In an interview with Steve Rosen in 1989, following the release of Guitar Shop, Beck told him that ‘90% of the album was done on a Strat, but there was one track with a vintage Tele on it. But that's about it. There may be a few snippets of a Jackson to get some high tones. I think the tail-out guitar solo on Guitar Shop was done with a Jackson. The Strat is a Seymour, which he gave me; one of his concoctions. He put it together out of the best bits he had lying about. It had Seymour pickups on it, but that's about all I know.’

Beck’s ability to create such miraculous sounds from a vintage Strat were met with astonishment. Interviewed by Scott Isler for Musician shortly after the album’s release, Beck touched up on the change in his technique and the challenges that creating ‘Where Were You’ had entailed: ‘That's quite revolutionary for me: to play the tune using the arm. You've just gotta make sure that you've got just the right amount of up motion so that it bottoms out before you go too far. It's all in the wristIt sings. It's like whistling, singing. But it was difficult doing that. On the unaccompanied first sequence of melodies we had to get rid of [whistles melody followed by the sound of amplifier static]. It was heartbreaking. The soul was there, the performance was there, but we couldn't use it; the guitar was saying another song underneath it! We used gates and all kinds of tricks to try to get rid of that. I tried swelling every note with the volume control, which would get rid of it, but none of the lads liked it; they wanted the full-bodied note which sounded much more majestic.

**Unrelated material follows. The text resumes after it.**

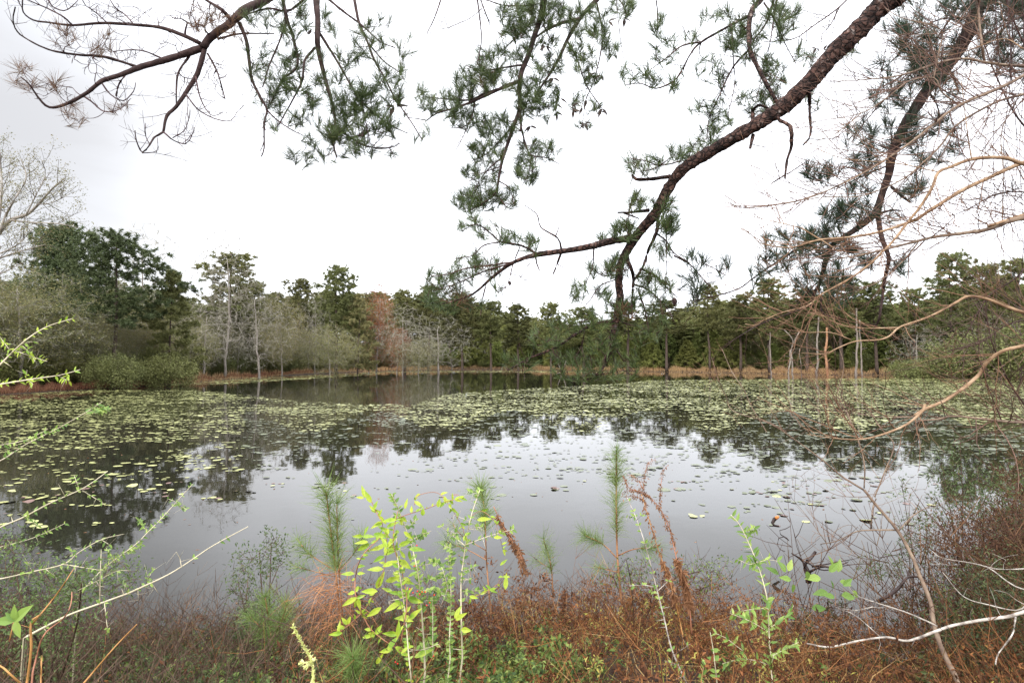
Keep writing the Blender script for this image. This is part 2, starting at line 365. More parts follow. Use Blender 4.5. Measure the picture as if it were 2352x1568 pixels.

Later talking to Douglas Noble, responding to a question about how he got the guitar sound on ‘Where Were You’, Beck replied ‘Umm, that's just false harmonics, as I mentioned earlier. And uhh, I started fooling around with them and on a certain echo plate they sound incredible - a really, like, 'holly' sound... And uhh... That... I could hear something special coming and Tony is obviously a world class classical pianist... And he hears chords that I would never have dreamt of... Once I see the thing taking shape you've got this two man kind of thing happening. And Terry would join in and say, 'That's a better note - hit that one!' So it was a three-way thing but nevertheless I had to come up with all the phrasing because I'm actually responsible for what the harmonics will do, you know, and there's no limit to what you can do because what note doesn't exist naturally you can bend it with the arm and that ain't easy because you've got to anticipate how much to bend before you hit the harmonic. Beck continued that it was an extremely difficult track to capture and ‘Now it's done it's easy to copy but when we were writing it all the different phrases were driving me mad because... 'Where did I bend that? Did I flat that first before hitting it?' And so the tape would be running and we got about four or five reels of tape, multitrack, somewhere, somehow.’